Most people’s experience with veneered furniture is an old piece where the veneer is actually coming off—maybe an end table top bubbling up because of a cup (respect wood!), or a chipped off corner on a dining table. Or almost anything at IKEA. Those pieces shouldn’t represent good veneer though, and anyway maybe you were expecting a little too much out of your $12 dining table.
Here’s the point—
Wood moves. All the time, forever and ever. It expands and contracts with changes in humidity and temperature. A good furniture maker knows this, and designs pieces that takes this into account. That does not mean, though, that you can or should make every component of every piece out of solid wood. Sometimes you want the grain to always line up a certain way, or you have panels that are floating on their own with little support to keep them flat.
That’s where veneer comes in! Solid wood moves, relatively, a lot, while a veneered panel moves much less. The thinner the panel, the easier that solid wood piece will want to twist and warp. Also, the larger the panel of solid wood—especially width, across the grain—the more you have to worry about the panel cupping. The grain in each of those pieces is going in different directions, the wood may have hidden tensions from sitting inside a tree branch for 60 years, or the maker may just situate the boards in an unfortunate pattern that lines all of those board’s future movement up in a non-ideal combination. You can slap a support on the back of the panel—say, a cabinet door—but that only stiffens the panel to the degree that support (batten) can keep it flat.
Veneer doesn’t have that problem. You start with a substrate that is ideally already flat—usually a piece of manufactured plywood that has solved most of those movement issues through a lot of pressure, heat and glue. When you glue a thin layer of solid wood onto a piece of plywood (using the right kind of glue), you’re making a solid slab that looks like solid wood but doesn’t have the hidden tension factor.
A Quick Tangent.
There’s another huge reason—possibly the main reason, with the above added as reverse justification—that I use veneer:
All of the wood that covers the front and sides of this cabinet—60” wide, 22” deep, about 22” tall—came from a single board that was 60” long, 8” wide and 1-1/2” thick. That cabinet was made with shop-sawn veneer, or veneer that I resaw (slice very thin layers) from solid boards into 1/16 to 3/32” thick veneers. That’s much thicker than commercially-produced veneer, and much more durable. The ability to take a single board and make an entire cabinet out of it—and get the very cool book-matched grain, and continuity of character throughout the piece—is huge.

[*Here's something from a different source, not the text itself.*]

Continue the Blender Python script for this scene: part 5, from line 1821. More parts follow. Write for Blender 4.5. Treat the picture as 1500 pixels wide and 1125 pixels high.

Most of the lumber I’m buying is local wood—a lot of times western walnut. It’s a great day when I can find ten boards that came from the same tree, with matching color and grain. But most of the time there’s a board or two that match, and another three that came from a totally different type of soil, and a third character of grain that’s really red compared to the others—western walnut varies a ton depending on where it was grown. If you want the whole piece to have a clean look, this is one way to achieve it.
Veneer is not perfect
So veneered panels tend to stay flatter, and they use the valuable material more efficiently. Why isn’t everything veneered then? Because it’s really difficult to do. It’s easily triple the time to make a veneered panel compared to a solid wood panel, if not more. You start at the same place—rough lumber—but instead mill that flat, resaw into layers, sand those to final thickness, size the veneers, glue them together to make a sheet, sand again, and then glue onto your substrate—which that in itself has several steps to prep. It’s not the easy choice to make. But, as I said above, it’s the best choice for certain applications.
…and in conclusion…
Veneer is not perfect, and it can be done poorly. But there are far too many averse gut-reactions to the word “veneer”. Veneer—at least the way I’m doing it—is durable, thoughtful and material-efficient. It allows the best part of a tree—maybe even that single perfect board—to shine fully across a full piece. It will stay very close to flat much more easily than solid wood, so for pieces like the grain-matched cabinet above, that grain will continue to line up.